» Records from a collection:
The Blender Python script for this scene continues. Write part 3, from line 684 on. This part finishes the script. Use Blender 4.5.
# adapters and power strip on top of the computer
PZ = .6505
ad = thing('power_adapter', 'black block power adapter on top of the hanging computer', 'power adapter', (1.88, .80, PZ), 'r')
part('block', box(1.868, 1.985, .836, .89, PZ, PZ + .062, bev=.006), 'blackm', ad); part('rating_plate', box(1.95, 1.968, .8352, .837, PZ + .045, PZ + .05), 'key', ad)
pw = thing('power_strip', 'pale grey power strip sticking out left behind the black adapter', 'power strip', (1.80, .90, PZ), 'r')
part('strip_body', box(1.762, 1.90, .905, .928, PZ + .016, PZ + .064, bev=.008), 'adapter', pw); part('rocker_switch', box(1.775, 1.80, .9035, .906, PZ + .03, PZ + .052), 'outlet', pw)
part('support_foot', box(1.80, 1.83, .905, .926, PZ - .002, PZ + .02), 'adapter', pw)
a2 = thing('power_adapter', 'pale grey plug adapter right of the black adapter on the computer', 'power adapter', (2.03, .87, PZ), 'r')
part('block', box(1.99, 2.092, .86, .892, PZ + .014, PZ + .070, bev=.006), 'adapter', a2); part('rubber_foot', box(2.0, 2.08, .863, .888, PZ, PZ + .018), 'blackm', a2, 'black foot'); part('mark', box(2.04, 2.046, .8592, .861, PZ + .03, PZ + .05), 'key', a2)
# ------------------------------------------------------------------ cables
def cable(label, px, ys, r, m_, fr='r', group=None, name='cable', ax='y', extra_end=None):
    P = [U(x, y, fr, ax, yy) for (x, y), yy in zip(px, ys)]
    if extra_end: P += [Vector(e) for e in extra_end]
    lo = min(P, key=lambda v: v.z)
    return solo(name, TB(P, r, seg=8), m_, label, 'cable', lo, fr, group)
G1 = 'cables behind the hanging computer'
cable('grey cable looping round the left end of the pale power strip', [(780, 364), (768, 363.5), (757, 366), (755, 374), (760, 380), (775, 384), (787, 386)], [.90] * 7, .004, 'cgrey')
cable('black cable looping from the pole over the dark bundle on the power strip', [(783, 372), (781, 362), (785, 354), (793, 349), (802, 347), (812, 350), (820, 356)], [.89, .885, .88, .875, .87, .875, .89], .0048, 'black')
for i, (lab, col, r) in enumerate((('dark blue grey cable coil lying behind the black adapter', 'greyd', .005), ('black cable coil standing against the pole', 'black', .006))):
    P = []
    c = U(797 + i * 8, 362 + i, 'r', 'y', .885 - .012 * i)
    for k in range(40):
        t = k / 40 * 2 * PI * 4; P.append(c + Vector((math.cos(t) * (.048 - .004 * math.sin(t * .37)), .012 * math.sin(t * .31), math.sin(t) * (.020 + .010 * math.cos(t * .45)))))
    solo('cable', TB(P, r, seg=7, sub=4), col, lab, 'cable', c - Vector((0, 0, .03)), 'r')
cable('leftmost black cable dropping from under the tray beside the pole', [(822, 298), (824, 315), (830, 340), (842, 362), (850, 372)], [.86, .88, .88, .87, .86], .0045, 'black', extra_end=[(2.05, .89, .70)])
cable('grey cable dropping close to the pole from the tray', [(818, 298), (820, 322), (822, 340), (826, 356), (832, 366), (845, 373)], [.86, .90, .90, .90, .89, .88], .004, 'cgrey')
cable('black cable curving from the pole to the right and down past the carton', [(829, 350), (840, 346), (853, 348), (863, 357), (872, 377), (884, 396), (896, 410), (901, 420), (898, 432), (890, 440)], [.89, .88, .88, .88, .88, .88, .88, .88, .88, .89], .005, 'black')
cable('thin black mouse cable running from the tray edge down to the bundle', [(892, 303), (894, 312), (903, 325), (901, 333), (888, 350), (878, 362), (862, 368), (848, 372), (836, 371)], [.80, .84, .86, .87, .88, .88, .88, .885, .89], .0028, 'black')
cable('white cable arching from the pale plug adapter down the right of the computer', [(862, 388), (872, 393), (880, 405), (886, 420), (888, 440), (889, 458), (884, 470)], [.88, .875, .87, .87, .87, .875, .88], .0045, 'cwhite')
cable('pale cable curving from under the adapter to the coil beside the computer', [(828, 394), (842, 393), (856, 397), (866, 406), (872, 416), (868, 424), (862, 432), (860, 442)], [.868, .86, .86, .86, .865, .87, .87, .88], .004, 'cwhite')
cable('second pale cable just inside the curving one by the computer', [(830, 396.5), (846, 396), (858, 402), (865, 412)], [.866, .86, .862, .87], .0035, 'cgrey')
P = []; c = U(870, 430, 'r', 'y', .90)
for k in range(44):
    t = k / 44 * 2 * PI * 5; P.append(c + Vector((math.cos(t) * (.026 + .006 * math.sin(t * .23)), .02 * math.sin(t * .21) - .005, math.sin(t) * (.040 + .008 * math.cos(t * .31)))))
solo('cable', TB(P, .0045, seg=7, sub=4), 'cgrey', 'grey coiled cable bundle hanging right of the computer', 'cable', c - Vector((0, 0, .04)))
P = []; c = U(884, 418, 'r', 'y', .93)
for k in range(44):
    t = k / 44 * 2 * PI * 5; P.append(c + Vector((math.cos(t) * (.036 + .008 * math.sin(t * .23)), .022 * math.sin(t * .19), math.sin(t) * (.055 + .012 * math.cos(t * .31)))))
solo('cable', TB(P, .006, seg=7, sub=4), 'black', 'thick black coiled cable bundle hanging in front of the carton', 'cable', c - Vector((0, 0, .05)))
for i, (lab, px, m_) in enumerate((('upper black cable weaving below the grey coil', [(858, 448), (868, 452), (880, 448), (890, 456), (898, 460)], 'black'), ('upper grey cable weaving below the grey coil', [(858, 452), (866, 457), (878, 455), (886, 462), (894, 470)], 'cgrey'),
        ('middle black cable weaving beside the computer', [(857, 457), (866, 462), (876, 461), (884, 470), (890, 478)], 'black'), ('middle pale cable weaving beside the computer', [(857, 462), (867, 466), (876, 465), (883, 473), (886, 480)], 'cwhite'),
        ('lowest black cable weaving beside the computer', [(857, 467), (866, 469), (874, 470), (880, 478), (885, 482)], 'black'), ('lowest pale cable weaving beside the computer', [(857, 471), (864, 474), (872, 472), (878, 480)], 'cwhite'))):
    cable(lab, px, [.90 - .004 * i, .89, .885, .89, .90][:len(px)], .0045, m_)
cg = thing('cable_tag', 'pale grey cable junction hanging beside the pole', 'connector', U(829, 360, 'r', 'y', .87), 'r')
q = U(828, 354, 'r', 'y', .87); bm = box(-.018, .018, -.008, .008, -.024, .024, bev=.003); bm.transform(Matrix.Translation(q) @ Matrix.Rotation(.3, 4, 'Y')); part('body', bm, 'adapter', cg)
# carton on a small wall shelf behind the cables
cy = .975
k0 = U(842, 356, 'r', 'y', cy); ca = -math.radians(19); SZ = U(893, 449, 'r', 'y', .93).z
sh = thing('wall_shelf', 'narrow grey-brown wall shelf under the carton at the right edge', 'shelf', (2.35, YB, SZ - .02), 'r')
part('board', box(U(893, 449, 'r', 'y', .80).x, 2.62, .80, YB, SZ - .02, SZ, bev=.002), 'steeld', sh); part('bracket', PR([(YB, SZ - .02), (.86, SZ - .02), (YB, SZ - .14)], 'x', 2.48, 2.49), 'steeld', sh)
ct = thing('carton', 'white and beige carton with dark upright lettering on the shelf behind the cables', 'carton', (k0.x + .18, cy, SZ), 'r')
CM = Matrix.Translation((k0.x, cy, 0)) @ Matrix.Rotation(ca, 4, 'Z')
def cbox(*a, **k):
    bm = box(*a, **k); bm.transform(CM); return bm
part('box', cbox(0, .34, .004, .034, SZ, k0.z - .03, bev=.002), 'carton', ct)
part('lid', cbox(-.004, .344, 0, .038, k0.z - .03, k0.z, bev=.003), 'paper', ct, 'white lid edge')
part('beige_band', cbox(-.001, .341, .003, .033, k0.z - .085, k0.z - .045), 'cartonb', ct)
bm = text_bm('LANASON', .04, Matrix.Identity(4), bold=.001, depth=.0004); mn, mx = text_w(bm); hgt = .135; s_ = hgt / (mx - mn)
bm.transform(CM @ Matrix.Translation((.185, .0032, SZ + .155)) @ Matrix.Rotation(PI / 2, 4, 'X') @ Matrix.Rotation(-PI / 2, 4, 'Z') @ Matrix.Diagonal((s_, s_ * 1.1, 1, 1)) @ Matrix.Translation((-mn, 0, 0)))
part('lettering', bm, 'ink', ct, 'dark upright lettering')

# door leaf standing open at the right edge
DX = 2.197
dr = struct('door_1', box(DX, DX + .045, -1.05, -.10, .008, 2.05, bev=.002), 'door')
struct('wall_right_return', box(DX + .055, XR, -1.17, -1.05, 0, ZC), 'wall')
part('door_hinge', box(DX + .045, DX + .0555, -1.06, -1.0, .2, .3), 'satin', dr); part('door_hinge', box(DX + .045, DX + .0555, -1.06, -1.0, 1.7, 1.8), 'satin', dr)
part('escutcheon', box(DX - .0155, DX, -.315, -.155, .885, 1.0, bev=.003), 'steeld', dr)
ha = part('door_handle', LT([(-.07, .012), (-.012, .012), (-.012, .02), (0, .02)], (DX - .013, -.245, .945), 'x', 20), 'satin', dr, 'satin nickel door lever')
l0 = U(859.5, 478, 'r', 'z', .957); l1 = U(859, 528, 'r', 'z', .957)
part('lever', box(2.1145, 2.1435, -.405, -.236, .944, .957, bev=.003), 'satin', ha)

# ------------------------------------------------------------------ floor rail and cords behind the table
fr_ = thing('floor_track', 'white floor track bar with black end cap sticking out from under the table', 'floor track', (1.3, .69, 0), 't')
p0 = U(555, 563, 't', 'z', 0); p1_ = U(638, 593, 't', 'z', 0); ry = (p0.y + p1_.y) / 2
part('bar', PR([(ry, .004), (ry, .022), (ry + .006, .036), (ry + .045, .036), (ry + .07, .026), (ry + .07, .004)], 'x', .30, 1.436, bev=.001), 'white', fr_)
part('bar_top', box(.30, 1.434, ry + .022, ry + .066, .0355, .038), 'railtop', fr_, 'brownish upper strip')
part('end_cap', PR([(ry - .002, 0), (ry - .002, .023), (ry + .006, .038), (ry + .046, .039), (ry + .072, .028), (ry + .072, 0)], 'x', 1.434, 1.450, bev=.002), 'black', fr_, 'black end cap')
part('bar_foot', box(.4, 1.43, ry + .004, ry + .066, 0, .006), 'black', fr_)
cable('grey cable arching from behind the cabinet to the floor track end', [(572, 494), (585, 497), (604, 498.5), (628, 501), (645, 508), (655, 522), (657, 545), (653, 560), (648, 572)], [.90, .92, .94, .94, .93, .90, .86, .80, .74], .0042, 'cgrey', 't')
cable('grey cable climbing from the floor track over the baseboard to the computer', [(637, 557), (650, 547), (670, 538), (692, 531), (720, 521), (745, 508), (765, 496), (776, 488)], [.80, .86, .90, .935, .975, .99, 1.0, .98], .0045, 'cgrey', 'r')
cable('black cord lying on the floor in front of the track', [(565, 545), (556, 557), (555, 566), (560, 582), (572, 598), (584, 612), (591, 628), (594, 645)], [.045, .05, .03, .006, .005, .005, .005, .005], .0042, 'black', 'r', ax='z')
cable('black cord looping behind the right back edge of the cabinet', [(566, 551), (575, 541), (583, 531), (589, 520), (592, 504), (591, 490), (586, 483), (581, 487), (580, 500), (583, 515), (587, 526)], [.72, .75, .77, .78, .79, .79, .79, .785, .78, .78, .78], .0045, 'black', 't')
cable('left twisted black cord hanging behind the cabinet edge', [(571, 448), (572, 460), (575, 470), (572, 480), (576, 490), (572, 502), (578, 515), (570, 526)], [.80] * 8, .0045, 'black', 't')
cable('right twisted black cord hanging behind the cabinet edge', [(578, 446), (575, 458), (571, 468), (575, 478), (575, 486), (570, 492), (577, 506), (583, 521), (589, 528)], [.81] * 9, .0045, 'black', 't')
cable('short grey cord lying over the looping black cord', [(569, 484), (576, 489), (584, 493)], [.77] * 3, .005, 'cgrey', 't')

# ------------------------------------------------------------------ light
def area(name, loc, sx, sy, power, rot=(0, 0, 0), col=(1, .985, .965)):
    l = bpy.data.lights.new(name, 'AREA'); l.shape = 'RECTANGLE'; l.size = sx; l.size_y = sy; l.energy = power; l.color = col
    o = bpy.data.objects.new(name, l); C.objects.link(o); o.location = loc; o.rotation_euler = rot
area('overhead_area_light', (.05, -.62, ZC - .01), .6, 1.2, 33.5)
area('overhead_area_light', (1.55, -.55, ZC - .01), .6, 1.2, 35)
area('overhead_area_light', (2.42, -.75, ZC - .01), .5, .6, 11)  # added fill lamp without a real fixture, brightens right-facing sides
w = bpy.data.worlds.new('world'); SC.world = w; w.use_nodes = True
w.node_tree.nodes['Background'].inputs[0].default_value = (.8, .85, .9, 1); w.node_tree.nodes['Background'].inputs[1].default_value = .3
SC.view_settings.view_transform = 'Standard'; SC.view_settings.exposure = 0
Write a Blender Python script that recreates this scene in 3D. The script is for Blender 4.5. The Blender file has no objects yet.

» PROBLEM STATEMENT:
Look through the material above. Copy each line where the word "script" appears.

» WRITTEN SOLUTION:
The Blender Python script for this scene continues. Write part 3, from line 684 on. This part finishes the script. Use Blender 4.5.
Write a Blender Python script that recreates this scene in 3D. The script is for Blender 4.5. The Blender file has no objects yet.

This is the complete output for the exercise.